In a still further preferred embodiment of the invention, the nozzle is capable of rotating 90 degrees so that it can point in one direction of the movement of the first actuator and also in a direction which is 90 degrees to that direction. In a separate preferred embodiment, the nozzle is adjustably mounted to the actuator so that it may be positioned pointing in one direction of the movement of the first actuator and adjusted to point in a direction 90 degrees to that direction.

BRIEF DESCRIPTION OF THE DRAWINGS

The appended drawings depict a preferred embodiment of the apparatus for cleaning wine barrels according to this invention in which:

FIG. 1 is a brief frontal view of the apparatus;

FIG. 2 is a brief view of the apparatus of this invention;

FIG. 3 is a brief overhead view of the apparatus; and,

FIG. 4 is a brief side view of the apparatus.

DETAILED DESCRIPTION OF THE BEST MODE

A most preferred embodiment this invention will be described below with reference to the drawings. This most preferred embodiment, depicted in the drawings, actually comprises two cleaning stations. The cleaning station pictured on the left in the drawings is fully equipped for automated cleaning pursuant to this invention, while the cleaning station depicted on the right in the drawings is not fully equipped, but may nonetheless be used for manual blasting of barrels.

A nozzle (1) for directing dry ice particles from a cryogenic blasting device (10) is shown. Dry ice particles from the cryogenic blasting device are transported to the nozzle through a transport tube (9) and exit the nozzle at high pressure through an aperture (2). The nozzle (1) is connected to a linear actuator (4) by the transport tube or by any other substantially rigid connector. The linear actuator operates to translate the nozzle substantially linearly from the front of the barrel stand (13) towards the rear of the barrel stand and back to the front. The linear actuator is mounted to an actuator carriage on the barrel stand. The actuator carriage is supported on at least two linear bearing shafts permitting lateral motion of the actuator with respect to the axis of the barrel (3). A motor controlled lead screw (14) provides for the lateral motion.

Support wheels (5) are provided for supporting the barrel (3) on the barrel stand (13). The support wheels (5) are mounted on shafts (12) which can freely rotate in relation to the rest of the barrel stand (13). At least one of the shafts per cleaning stations is connected to a drive means.

Ramp bars (7) are reversibly affixed to the barrel stand (13) to facilitate positioning the barrel (3) on the barrel stand (13). In this preferred embodiment the ramp bars can be removed to facilitate storage of the apparatus. A user interface (6) is provided to permit manual operation of the device and to start and stop automated operation. A process loop controller (11) provides for automated control of the apparatus. The entire barrel stand is mounted on wheels (8) to facilitate its movement.

Through experimentation the inventor has determined optimum settings and conditions for cleaning wine barrels.
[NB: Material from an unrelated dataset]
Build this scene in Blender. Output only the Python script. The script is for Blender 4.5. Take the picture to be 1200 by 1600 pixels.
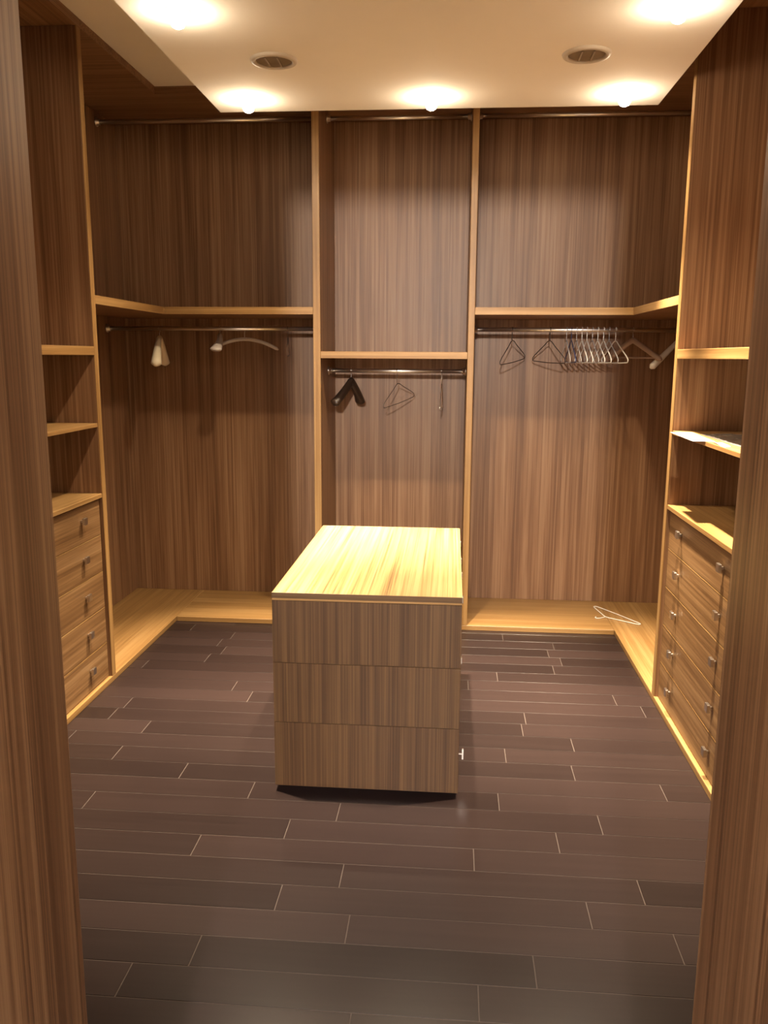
import bpy, bmesh, math, random
from mathutils import Vector, Matrix

random.seed(7)
for o in list(bpy.data.objects):
    bpy.data.objects.remove(o)
SC = bpy.context.scene
COL = SC.collection

# ------------------------------------------------------------------ camera
YAW, PITCH, ROLL, FPX = -0.0803, -0.1846, 0.0062, 1301.29
fw = Vector((math.sin(YAW) * math.cos(PITCH), math.cos(YAW) * math.cos(PITCH), math.sin(PITCH)))
rt = Vector((math.cos(YAW), -math.sin(YAW), 0))
up = rt.cross(fw)
r2 = math.cos(ROLL) * rt + math.sin(ROLL) * up
u2 = -math.sin(ROLL) * rt + math.cos(ROLL) * up
cam_data = bpy.data.cameras.new('camera')
cam_data.sensor_fit = 'HORIZONTAL'
cam_data.sensor_width = 36.0
cam_data.lens = FPX / 1200 * 36.0
cam_data.clip_start = 0.02
cam = bpy.data.objects.new('camera', cam_data)
COL.objects.link(cam)
m = Matrix((r2, u2, -fw)).transposed().to_4x4()
m.translation = Vector((0, 0, 1.6))
cam.matrix_world = m
SC.camera = cam

# ------------------------------------------------------------------ light and exposure
SC.view_settings.view_transform = 'Standard'
SC.view_settings.look = 'None'
SC.view_settings.gamma = 1.0
SC.view_settings.use_curve_mapping = False
SC.view_settings.exposure = 0.68
world = bpy.data.worlds.new('world')
SC.world = world
world.use_nodes = True
world.node_tree.nodes['Background'].inputs[0].default_value = (0.9, 0.8, 0.65, 1)
world.node_tree.nodes['Background'].inputs[1].default_value = 0.02
LAMP_COL = (1.0, 0.815, 0.57)
BEAM_W = 62.0        # wide spill of each downlight
CORE_W = 740.0       # narrow core of its reflector beam
BULB_E = 130.0       # radiance of the glowing bulb face
BED_W = 800.0      # lamp of the bedroom behind the camera

# ------------------------------------------------------------------ room dimensions (metres)
XL, XR = -1.654, 0.977          # front planes of the side units
YB, YBB = 4.772, 5.372          # front plane and back of the rear units
XLL, XRR = -2.131, 1.477        # backs of the side units
HU, HC = 3.04, 2.735            # upper ceiling, dropped panel
ZP = 0.03                       # base platform
YU0, YU1 = 3.80, 3.842          # uprights between side and rear units
YN = 2.80
YD = 1.10                       # door wall, inner face
ZS1, ZS0 = 1.871, 1.831
ZM1, ZM0 = 1.627, 1.588
U1a, U1b, U2a, U2b = -0.7926, -0.752, 0.0801, 0.1152

# ------------------------------------------------------------------ materials
def new_mat(name):
    mt = bpy.data.materials.new(name)
    mt.use_nodes = True
    nt = mt.node_tree
    return mt, nt, nt.nodes['Principled BSDF']

def plain(name, col, rough=0.5, metal=0.0, spec=0.5, noise=0.0):
    mt, nt, b = new_mat(name)
    b.inputs['Base Color'].default_value = (*col, 1)
    b.inputs['Roughness'].default_value = rough
    b.inputs['Metallic'].default_value = metal
    b.inputs['Specular IOR Level'].default_value = spec
    if noise:
        tc = nt.nodes.new('ShaderNodeTexCoord')
        n = nt.nodes.new('ShaderNodeTexNoise')
        n.inputs['Scale'].default_value = 9
        n.inputs['Detail'].default_value = 4
        nt.links.new(tc.outputs['Object'], n.inputs['Vector'])
        mx = nt.nodes.new('ShaderNodeMixRGB')
        mx.inputs[1].default_value = (*[c * (1 - noise) for c in col], 1)
        mx.inputs[2].default_value = (*[min(1, c * (1 + noise)) for c in col], 1)
        nt.links.new(n.outputs['Fac'], mx.inputs['Fac'])
        nt.links.new(mx.outputs[0], b.inputs['Base Color'])
    return mt

def wood(name, axis, dark, mid, light, rough=0.42, freq=85.0, along=0.9, spec=0.35, lo=0.30, hi=0.70):
    """streaky veneer whose grain runs along the given object axis"""
    mt, nt, b = new_mat(name)
    N, L = nt.nodes.new, nt.links.new
    tc = N('ShaderNodeTexCoord')
    oi = N('ShaderNodeObjectInfo')
    off = N('ShaderNodeVectorMath'); off.operation = 'SCALE'
    cmb = N('ShaderNodeCombineXYZ')
    for i in range(3):
        L(oi.outputs['Random'], cmb.inputs[i])
    L(cmb.outputs[0], off.inputs[0]); off.inputs['Scale'].default_value = 37.0
    add = N('ShaderNodeVectorMath'); add.operation = 'ADD'
    L(tc.outputs['Object'], add.inputs[0]); L(off.outputs[0], add.inputs[1])
    def streak(f, a, detail, dist):
        mp = N('ShaderNodeMapping')
        s = [f, f, f]; s['xyz'.index(axis)] = a
        mp.inputs['Scale'].default_value = s
        L(add.outputs[0], mp.inputs['Vector'])
        n = N('ShaderNodeTexNoise')
        n.inputs['Scale'].default_value = 1.0
        n.inputs['Detail'].default_value = detail
        n.inputs['Roughness'].default_value = 0.62
        n.inputs['Distortion'].default_value = dist
        L(mp.outputs[0], n.inputs['Vector'])
        return n.outputs['Fac']
    a1 = streak(freq, along, 4, 0.25)
    a2 = streak(freq * 3.6, along * 2.2, 2, 0.0)
    a3 = streak(freq * 0.16, along * 0.5, 1, 0.0)
    m1 = N('ShaderNodeMath'); m1.operation = 'MULTIPLY_ADD'
    L(a2, m1.inputs[0]); m1.inputs[1].default_value = 0.42; m1.inputs[2].default_value = -0.21
    m2 = N('ShaderNodeMath'); m2.operation = 'ADD'
    L(a1, m2.inputs[0]); L(m1.outputs[0], m2.inputs[1])
    m3 = N('ShaderNodeMath'); m3.operation = 'MULTIPLY_ADD'
    L(a3, m3.inputs[0]); m3.inputs[1].default_value = 0.5; m3.inputs[2].default_value = -0.25
    m4 = N('ShaderNodeMath'); m4.operation = 'ADD'
    L(m2.outputs[0], m4.inputs[0]); L(m3.outputs[0], m4.inputs[1])
    rp = N('ShaderNodeValToRGB')
    e = rp.color_ramp.elements
    e[0].position = lo; e[0].color = (*dark, 1)
    e[1].position = hi; e[1].color = (*light, 1)
    em = e.new((lo + hi) / 2); em.color = (*mid, 1)
    L(m4.outputs[0], rp.inputs['Fac'])
    L(rp.outputs['Color'], b.inputs['Base Color'])
    b.inputs['Roughness'].default_value = rough
    b.inputs['Specular IOR Level'].default_value = spec
    bp = N('ShaderNodeBump')
    bp.inputs['Strength'].default_value = 0.08
    bp.inputs['Distance'].default_value = 0.002
    L(m2.outputs[0], bp.inputs['Height'])
    L(bp.outputs['Normal'], b.inputs['Normal'])
    return mt

ZD, ZMID, ZL = (0.140, 0.068, 0.032), (0.228, 0.120, 0.060), (0.325, 0.190, 0.104)
ZEB = {a: wood('zebra_veneer_' + a, a, ZD, ZMID, ZL) for a in 'xyz'}
ZEBB = {a: wood('zebra_veneer_bold_' + a, a, (0.060, 0.026, 0.011), (0.118, 0.058, 0.027), (0.185, 0.105, 0.055), freq=120.0, along=0.7, lo=0.30, hi=0.70) for a in 'xyz'}
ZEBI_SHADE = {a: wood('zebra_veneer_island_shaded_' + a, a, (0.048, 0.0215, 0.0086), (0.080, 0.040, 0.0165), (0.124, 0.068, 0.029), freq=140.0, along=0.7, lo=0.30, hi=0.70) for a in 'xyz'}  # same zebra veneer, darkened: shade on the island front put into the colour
OD, OM, OL = (0.215, 0.113, 0.037), (0.28, 0.155, 0.055), (0.355, 0.213, 0.086)
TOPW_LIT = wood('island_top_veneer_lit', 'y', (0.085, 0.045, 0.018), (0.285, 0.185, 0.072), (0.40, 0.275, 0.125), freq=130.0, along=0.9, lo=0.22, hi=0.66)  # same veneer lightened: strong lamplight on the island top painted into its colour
OAK = {a: wood('honey_oak_' + a, a, OD, OM, OL, freq=60.0) for a in 'xyz'}
DRW = {a: wood('drawer_oak_' + a, a, (0.115, 0.056, 0.022), (0.185, 0.098, 0.041), (0.27, 0.158, 0.074), freq=60.0) for a in 'xyz'}

def plank_material():
    mt, nt, b = new_mat('dark_plank')
    N, L = nt.nodes.new, nt.links.new
    tc = N('ShaderNodeTexCoord'); oi = N('ShaderNodeObjectInfo')
    mp = N('ShaderNodeMapping'); mp.inputs['Scale'].default_value = (2.0, 60, 60)
    cmb = N('ShaderNodeCombineXYZ')
    mu = N('ShaderNodeMath'); mu.operation = 'MULTIPLY'; mu.inputs[1].default_value = 50
    L(oi.outputs['Random'], mu.inputs[0])
    for i in range(3):
        L(mu.outputs[0], cmb.inputs[i])
    L(tc.outputs['Object'], mp.inputs['Vector']); L(cmb.outputs[0], mp.inputs['Location'])
    n = N('ShaderNodeTexNoise'); n.inputs['Scale'].default_value = 1; n.inputs['Detail'].default_value = 5
    L(mp.outputs[0], n.inputs['Vector'])
    ad = N('ShaderNodeMath'); ad.operation = 'MULTIPLY_ADD'
    L(oi.outputs['Random'], ad.inputs[0]); ad.inputs[1].default_value = 0.62
    sc = N('ShaderNodeMath'); sc.operation = 'MULTIPLY_ADD'
    L(n.outputs['Fac'], sc.inputs[0]); sc.inputs[1].default_value = 0.5; sc.inputs[2].default_value = -0.06
    L(sc.outputs[0], ad.inputs[2])
    rp = N('ShaderNodeValToRGB')
    e = rp.color_ramp.elements
    e[0].position = 0.0; e[0].color = (0.0105, 0.0064, 0.0060, 1)
    e[1].position = 1.0; e[1].color = (0.0285, 0.0178, 0.0166, 1)
    L(ad.outputs[0], rp.inputs['Fac']); L(rp.outputs['Color'], b.inputs['Base Color'])
    b.inputs['Specular IOR Level'].default_value = 0.26
    # scuffed satin lacquer
    n2 = N('ShaderNodeTexNoise'); n2.inputs['Scale'].default_value = 7; n2.inputs['Detail'].default_value = 6
    L(tc.outputs['Object'], n2.inputs['Vector'])
    mr = N('ShaderNodeMapRange'); mr.inputs['To Min'].default_value = 0.27; mr.inputs['To Max'].default_value = 0.30
    L(n2.outputs['Fac'], mr.inputs['Value']); L(mr.outputs[0], b.inputs['Roughness'])
    bp = N('ShaderNodeBump'); bp.inputs['Strength'].default_value = 0.02; bp.inputs['Distance'].default_value = 0.001
    L(n.outputs['Fac'], bp.inputs['Height']); L(bp.outputs[0], b.inputs['Normal'])
    return mt

PLANK = plank_material()
GAP = plain('plank_joint_dust', (0.075, 0.056, 0.048), 0.9, noise=0.2)
CEIL = plain('cream_ceiling_paint', (0.87, 0.83, 0.77), 0.9, spec=0.1, noise=0.02)
WALLP = plain('plaster_wall', (0.55, 0.47, 0.38), 0.9, noise=0.05)
CHROME = plain('chrome', (0.80, 0.77, 0.73), 0.30, 1.0)
NICKEL = plain('brushed_nickel', (0.66, 0.62, 0.58), 0.28, 1.0)
TRIM = plain('lamp_trim', (0.78, 0.72, 0.62), 0.35)
VENT = plain('vent_flange', (0.50, 0.43, 0.35), 0.6)
VENTD = plain('vent_inside', (0.21, 0.165, 0.12), 0.7)
VENTL = plain('vent_louvre', (0.30, 0.24, 0.18), 0.7)
DARKGAP = plain('shadow_gap_board', (0.05, 0.03, 0.02), 0.8)
WHITEP = plain('white_plastic', (0.78, 0.74, 0.68), 0.35)
CREAMP = plain('cream_plastic', (0.78, 0.68, 0.50), 0.4)
GREYP = plain('frosted_grey_plastic', (0.46, 0.40, 0.36), 0.4)
BLACKP = plain('dark_brown_hanger', (0.030, 0.017, 0.011), 0.35)
BLACKW = plain('black_wire', (0.035, 0.022, 0.015), 0.4)
BROWNW = plain('brown_wire', (0.10, 0.065, 0.045), 0.45)
NAVYP = plain('navy_plastic', (0.035, 0.04, 0.10), 0.35)
PALEW = plain('pale_beech', (0.34, 0.23, 0.17), 0.5, noise=0.1)
PAPER = plain('paper', (0.88, 0.86, 0.82), 0.7, noise=0.01)
mt, nt, b = new_mat('clear_plastic'); CLEARP = mt
b.inputs['Base Color'].default_value = (0.75, 0.72, 0.70, 1); b.inputs['Roughness'].default_value = 0.12
b.inputs['Transmission Weight'].default_value = 0.55; b.inputs['IOR'].default_value = 1.4
mt, nt, b = new_mat('grey_film'); FILM = mt
b.inputs['Base Color'].default_value = (0.36, 0.32, 0.29, 1); b.inputs['Roughness'].default_value = 0.25
b.inputs['Transmission Weight'].default_value = 0.3
mt, nt, b = new_mat('glowing_bulb'); GLOW = mt
b.inputs['Base Color'].default_value = (1, 1, 1, 1)
b.inputs['Emission Color'].default_value = (*LAMP_COL, 1)
b.inputs['Emission Strength'].default_value = BULB_E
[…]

These settings and conditions are provided to provide the best mode for the practice of this invention; however, the invention is not limited by these conditions.

In a preferred embodiment of the invention, the method for cleaning wine barrels comprises, removing one end of a wine barrel, laying the wine barrel horizontally on a barrel stand which rotates the barrel at a preferred rate of 7-8 revolutions per minute. The outlet of a cryogenic blasting device is then translated linearly within the barrel, from the top of the barrel to the bottom, at a rate of between 10 and 15 inches per minute while a pre-selected distance of between 1 and 4 inches, and most preferably 2 inches, is maintained from the barrel's interior surface.
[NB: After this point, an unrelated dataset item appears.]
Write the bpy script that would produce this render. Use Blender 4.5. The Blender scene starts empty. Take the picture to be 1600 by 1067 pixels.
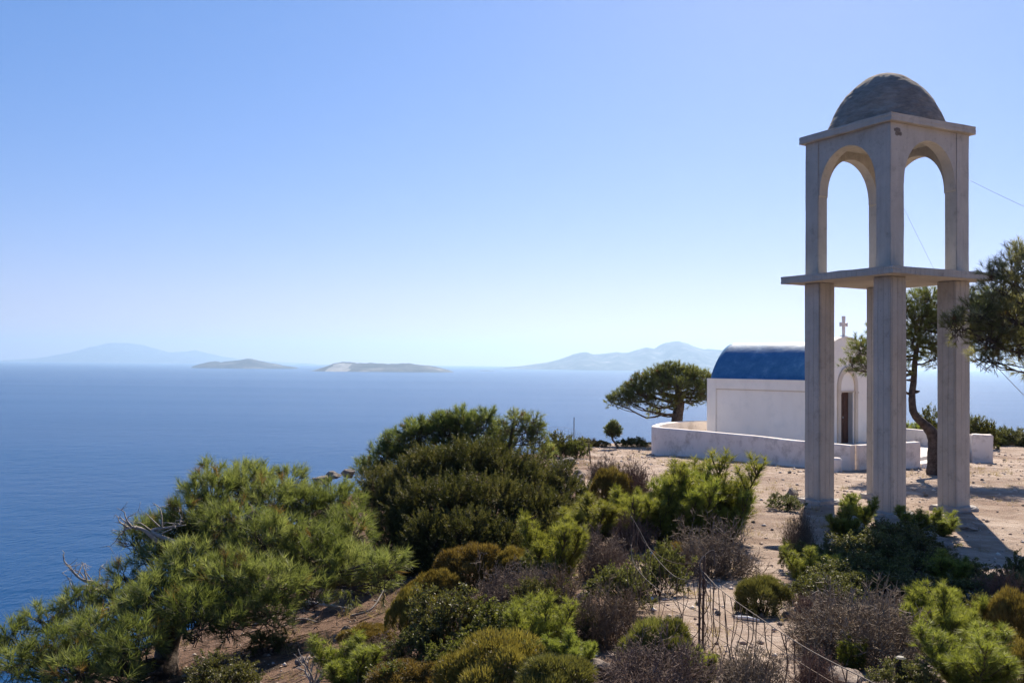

The inventor has also determined that for general cleaning, the cryogenic abrasive particles should be extruded from the cryogenic blasting device at a pressure of between 75 lbs. per square inch and 100 lbs. per square inch, and most preferably at 80 lbs. per square inch. When it is desired that some wood be removed from the barrel wall during the cleaning process, the blasting device should be set to extrude particles at a pressure of between 90 lbs. per square inch and 110 lbs. per square inch, and most preferably at 100 lbs. per square inch.

The inventor has also determined through experimentation that a grounding system is needed to carry static charges away from the barrels during cleaning. In this most preferred embodiment the grounding system comprises braided tin-copper straps which are ½ to ¾ inches wide that are attached to barrel stand 1⅛ inches apart, center to center. These braided tin copper straps hang down from the barrel stand to make contact with the barrel and preferably metal barrel hoops that are found on some barrels. The straps carry static charges away from the barrel to the barrel stand. The barrel stand in turn is grounded to a true ground to dissipate static charge.

Claims

1. An apparatus for cleaning the interior surface of a barrel comprising a barrel stand for supporting a barrel, a drive means for rotating the barrel along its horizontal axis, a nozzle with a aperture for directing accelerated cryogenic abrasive particles at said interior surface, and a means for translating said outlet over substantially the entire interior surface of said barrel.

2. The apparatus of claim 1 further comprising a grounding system to carry away static charge from said barrel.

3. The apparatus of claim 2 wherein the means for translating said outlet over substantially the entire interior surface of said barrel comprises a linear actuator.

4. The apparatus of claim 3 wherein the means for rotating the barrel along its horizontal axis comprises an electric motor.

5. The apparatus of claim 2, wherein the nozzle is disposed at an angle of 90 degrees relative to the interior surface of the barrel.

6. A method for cleaning the interior surface of a barrel comprising the steps of:

removing the head of the barrel;

placing the barrel on a barrel stand;

rotating the barrel in relation to the barrel stand; and,

directing cryogenic abrasive particles at the interior wall of the barrel.

7. The method of claim 6 wherein the barrel is rotated at a rate of between 6 and 9 revolutions per minute.

8. The method of claim 6 wherein the cryogenic abrasive particles are extruded through an outlet of a nozzle and wherein the distance between said outlet and said interior surface is maintained at between one and three inches.

9. The method of claim 8 wherein a process loop controller maintains said outlet at a distance of between one and three inches from said interior surface.